OK, that was not true a year ago, when the March estimate of 97.3m acres turned out to be 1.9m acres too big. But 2013 witnessed unusually difficult spring sowing conditions, thanks to persistent rains.

For 2012, the March sowings forecast was 1.3m acres too low. In fact, in seven out of the past 10 years, the final sowings figure has beaten the March estimate.

Where acres are being lost

The second dynamic to factor in is where corn area is being lost. The farmers turning away from corn this time are, to a great extent, in area less-suited to the grain.
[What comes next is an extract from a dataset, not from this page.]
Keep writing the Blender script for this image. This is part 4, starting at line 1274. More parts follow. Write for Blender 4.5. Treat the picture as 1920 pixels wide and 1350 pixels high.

Certainly, plantings are being cut in many higher-yielding areas too, notably in the productive state of Nebraska.

But the south eastern states and, especially, Texas, where growers are switching large areas to cotton, have a more patchy long-term record of beating the average yield.

And the biggest loss of corn acres is in the northern Plains, where growers have consistently fallen short of their peers elsewhere on corn yields, especially in North Dakota, which alone is losing 900,000 acres of corn sowings this year.

By contrast, plantings are being gained in Iowa, where corn crops have yielded more than the average even in 2013, when handicapped by worse weather than other parts of the Corn Belt.

Soybean switch

Of course, the opposite effect may be seen in soybeans, for which March sowings data have a habit of overestimating final plantings, and which North Dakota farmers are scrambling too in their switch from corn.

The state, which is best known as a wheat producer, has a history of producing well-below-average yields of soybeans, as well as corn.

Indeed, it is testimony to the standing at which wheat has fallen in growers' affections that farmers on land best suited to the grain opt for row crops instead, even with the likelihood of well-below-par yields.